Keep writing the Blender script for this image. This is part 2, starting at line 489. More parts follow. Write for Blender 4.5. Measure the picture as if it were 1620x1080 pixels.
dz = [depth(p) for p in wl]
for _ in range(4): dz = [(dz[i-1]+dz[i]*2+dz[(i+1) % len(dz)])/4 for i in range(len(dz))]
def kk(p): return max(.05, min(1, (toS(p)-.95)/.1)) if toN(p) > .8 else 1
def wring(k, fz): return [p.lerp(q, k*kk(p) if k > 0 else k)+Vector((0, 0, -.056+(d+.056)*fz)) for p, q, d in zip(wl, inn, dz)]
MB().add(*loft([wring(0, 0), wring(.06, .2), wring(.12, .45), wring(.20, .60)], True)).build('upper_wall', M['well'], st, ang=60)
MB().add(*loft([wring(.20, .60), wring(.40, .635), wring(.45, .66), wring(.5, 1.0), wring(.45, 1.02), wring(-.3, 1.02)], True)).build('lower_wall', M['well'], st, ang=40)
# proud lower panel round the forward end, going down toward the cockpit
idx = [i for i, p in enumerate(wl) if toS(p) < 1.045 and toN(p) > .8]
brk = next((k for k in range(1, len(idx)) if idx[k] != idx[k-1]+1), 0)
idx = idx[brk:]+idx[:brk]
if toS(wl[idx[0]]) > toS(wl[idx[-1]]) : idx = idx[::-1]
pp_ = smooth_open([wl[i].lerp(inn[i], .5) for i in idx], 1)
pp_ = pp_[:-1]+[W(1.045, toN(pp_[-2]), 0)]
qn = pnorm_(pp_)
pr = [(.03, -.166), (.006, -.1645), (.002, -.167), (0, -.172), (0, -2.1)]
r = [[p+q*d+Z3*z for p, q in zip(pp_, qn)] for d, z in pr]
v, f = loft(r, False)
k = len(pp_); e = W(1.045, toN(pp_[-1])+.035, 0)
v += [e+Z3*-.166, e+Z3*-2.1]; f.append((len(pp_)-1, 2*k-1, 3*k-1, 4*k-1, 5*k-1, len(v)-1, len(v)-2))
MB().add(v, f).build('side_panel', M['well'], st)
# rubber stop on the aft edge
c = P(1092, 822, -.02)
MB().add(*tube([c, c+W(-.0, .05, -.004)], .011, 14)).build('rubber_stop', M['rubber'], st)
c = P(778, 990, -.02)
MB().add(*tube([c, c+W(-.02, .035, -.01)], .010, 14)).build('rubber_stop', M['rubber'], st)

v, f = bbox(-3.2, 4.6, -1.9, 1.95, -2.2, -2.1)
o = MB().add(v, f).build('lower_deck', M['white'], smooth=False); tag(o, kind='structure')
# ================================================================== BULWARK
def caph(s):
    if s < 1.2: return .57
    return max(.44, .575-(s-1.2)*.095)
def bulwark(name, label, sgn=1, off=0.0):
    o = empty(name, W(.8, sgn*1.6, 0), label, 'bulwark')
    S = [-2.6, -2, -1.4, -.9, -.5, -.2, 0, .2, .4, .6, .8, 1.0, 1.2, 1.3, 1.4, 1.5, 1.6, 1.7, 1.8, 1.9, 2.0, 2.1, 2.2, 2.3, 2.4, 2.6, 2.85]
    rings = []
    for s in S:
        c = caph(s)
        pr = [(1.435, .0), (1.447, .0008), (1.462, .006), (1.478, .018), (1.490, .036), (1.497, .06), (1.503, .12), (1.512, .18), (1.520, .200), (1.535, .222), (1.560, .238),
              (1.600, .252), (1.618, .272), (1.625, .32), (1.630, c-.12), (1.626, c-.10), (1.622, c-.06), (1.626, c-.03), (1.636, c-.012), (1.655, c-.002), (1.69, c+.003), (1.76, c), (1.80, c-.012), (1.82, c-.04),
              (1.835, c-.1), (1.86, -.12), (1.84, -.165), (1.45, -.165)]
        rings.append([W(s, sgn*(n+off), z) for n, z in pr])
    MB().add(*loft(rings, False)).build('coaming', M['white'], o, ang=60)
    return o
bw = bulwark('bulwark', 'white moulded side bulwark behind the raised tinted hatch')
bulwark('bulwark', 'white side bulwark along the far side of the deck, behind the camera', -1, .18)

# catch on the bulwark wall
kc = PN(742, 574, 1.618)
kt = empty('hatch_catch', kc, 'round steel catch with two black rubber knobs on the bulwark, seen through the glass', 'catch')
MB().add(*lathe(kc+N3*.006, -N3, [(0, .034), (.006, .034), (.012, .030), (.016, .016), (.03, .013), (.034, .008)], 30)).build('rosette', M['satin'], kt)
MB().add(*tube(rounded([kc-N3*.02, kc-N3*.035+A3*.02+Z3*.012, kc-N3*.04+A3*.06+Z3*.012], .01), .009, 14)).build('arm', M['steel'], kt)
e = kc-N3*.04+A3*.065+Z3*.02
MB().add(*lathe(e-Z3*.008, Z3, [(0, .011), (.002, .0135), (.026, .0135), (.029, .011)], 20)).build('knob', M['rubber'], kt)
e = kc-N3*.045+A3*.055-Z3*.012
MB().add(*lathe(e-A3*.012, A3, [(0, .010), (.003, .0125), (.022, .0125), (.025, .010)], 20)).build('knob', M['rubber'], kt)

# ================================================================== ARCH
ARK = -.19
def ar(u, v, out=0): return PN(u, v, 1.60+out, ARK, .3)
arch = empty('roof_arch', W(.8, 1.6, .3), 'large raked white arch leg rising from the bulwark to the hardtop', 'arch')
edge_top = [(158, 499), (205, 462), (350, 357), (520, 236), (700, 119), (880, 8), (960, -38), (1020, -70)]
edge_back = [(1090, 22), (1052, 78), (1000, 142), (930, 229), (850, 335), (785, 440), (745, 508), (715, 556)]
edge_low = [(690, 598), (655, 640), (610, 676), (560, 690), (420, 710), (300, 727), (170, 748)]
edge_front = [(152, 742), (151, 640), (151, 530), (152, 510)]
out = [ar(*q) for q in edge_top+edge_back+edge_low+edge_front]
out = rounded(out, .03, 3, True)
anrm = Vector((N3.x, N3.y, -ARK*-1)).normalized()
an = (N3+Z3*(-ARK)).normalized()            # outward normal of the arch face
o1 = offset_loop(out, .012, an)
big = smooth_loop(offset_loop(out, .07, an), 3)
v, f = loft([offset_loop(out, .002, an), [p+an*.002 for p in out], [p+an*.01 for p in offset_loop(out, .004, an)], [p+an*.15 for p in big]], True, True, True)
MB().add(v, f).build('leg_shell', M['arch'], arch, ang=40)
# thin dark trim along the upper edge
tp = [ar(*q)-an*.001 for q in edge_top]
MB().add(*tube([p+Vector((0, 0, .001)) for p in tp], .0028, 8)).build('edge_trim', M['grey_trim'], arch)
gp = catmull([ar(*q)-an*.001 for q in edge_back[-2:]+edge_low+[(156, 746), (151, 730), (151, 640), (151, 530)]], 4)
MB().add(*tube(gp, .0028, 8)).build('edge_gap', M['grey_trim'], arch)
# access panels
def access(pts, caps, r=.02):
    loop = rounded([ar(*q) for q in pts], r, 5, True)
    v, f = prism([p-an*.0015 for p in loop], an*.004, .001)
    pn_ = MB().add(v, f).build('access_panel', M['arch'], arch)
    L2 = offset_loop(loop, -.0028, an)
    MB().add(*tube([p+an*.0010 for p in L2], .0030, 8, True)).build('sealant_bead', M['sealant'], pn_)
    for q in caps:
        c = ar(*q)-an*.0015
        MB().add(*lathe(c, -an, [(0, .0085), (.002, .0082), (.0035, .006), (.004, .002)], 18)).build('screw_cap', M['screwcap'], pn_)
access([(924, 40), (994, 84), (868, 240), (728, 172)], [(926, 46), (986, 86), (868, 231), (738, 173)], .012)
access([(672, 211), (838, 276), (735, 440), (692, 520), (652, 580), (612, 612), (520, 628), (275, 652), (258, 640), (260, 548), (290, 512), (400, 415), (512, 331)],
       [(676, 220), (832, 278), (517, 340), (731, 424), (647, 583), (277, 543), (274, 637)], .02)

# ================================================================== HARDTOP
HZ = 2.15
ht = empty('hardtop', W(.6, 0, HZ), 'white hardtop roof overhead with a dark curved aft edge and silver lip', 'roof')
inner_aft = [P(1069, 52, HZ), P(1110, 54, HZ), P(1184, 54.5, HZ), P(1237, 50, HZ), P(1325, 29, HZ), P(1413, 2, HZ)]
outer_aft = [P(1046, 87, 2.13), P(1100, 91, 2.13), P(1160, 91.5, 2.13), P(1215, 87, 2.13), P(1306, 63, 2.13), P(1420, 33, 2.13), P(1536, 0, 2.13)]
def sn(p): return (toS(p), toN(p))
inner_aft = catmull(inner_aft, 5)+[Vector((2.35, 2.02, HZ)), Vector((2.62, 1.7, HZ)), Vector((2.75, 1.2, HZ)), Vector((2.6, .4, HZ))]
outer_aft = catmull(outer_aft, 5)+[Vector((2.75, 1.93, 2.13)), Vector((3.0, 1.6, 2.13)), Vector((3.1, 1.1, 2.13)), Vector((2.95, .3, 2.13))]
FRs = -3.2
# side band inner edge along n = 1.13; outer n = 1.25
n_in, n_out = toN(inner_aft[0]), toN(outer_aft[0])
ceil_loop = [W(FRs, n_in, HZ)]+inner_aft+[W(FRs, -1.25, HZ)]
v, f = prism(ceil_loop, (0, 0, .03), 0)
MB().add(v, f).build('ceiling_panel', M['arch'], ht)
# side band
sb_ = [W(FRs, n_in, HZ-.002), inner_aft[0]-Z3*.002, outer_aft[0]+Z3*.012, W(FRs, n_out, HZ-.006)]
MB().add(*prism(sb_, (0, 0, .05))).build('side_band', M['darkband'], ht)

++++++

◆ What the exercise asks
From the first line above through the line that contains "-.01)], .010, 14)).build('rubber_stop', M['rubber'], st)", quote each line exactly. Output nothing more.

◆ Solution to the exercise
Keep writing the Blender script for this image. This is part 2, starting at line 489. More parts follow. Write for Blender 4.5. Measure the picture as if it were 1620x1080 pixels.
dz = [depth(p) for p in wl]
for _ in range(4): dz = [(dz[i-1]+dz[i]*2+dz[(i+1) % len(dz)])/4 for i in range(len(dz))]
def kk(p): return max(.05, min(1, (toS(p)-.95)/.1)) if toN(p) > .8 else 1
def wring(k, fz): return [p.lerp(q, k*kk(p) if k > 0 else k)+Vector((0, 0, -.056+(d+.056)*fz)) for p, q, d in zip(wl, inn, dz)]
MB().add(*loft([wring(0, 0), wring(.06, .2), wring(.12, .45), wring(.20, .60)], True)).build('upper_wall', M['well'], st, ang=60)
MB().add(*loft([wring(.20, .60), wring(.40, .635), wring(.45, .66), wring(.5, 1.0), wring(.45, 1.02), wring(-.3, 1.02)], True)).build('lower_wall', M['well'], st, ang=40)
# proud lower panel round the forward end, going down toward the cockpit
idx = [i for i, p in enumerate(wl) if toS(p) < 1.045 and toN(p) > .8]
brk = next((k for k in range(1, len(idx)) if idx[k] != idx[k-1]+1), 0)
idx = idx[brk:]+idx[:brk]
if toS(wl[idx[0]]) > toS(wl[idx[-1]]) : idx = idx[::-1]
pp_ = smooth_open([wl[i].lerp(inn[i], .5) for i in idx], 1)
pp_ = pp_[:-1]+[W(1.045, toN(pp_[-2]), 0)]
qn = pnorm_(pp_)
pr = [(.03, -.166), (.006, -.1645), (.002, -.167), (0, -.172), (0, -2.1)]
r = [[p+q*d+Z3*z for p, q in zip(pp_, qn)] for d, z in pr]
v, f = loft(r, False)
k = len(pp_); e = W(1.045, toN(pp_[-1])+.035, 0)
v += [e+Z3*-.166, e+Z3*-2.1]; f.append((len(pp_)-1, 2*k-1, 3*k-1, 4*k-1, 5*k-1, len(v)-1, len(v)-2))
MB().add(v, f).build('side_panel', M['well'], st)
# rubber stop on the aft edge
c = P(1092, 822, -.02)
MB().add(*tube([c, c+W(-.0, .05, -.004)], .011, 14)).build('rubber_stop', M['rubber'], st)
c = P(778, 990, -.02)
MB().add(*tube([c, c+W(-.02, .035, -.01)], .010, 14)).build('rubber_stop', M['rubber'], st)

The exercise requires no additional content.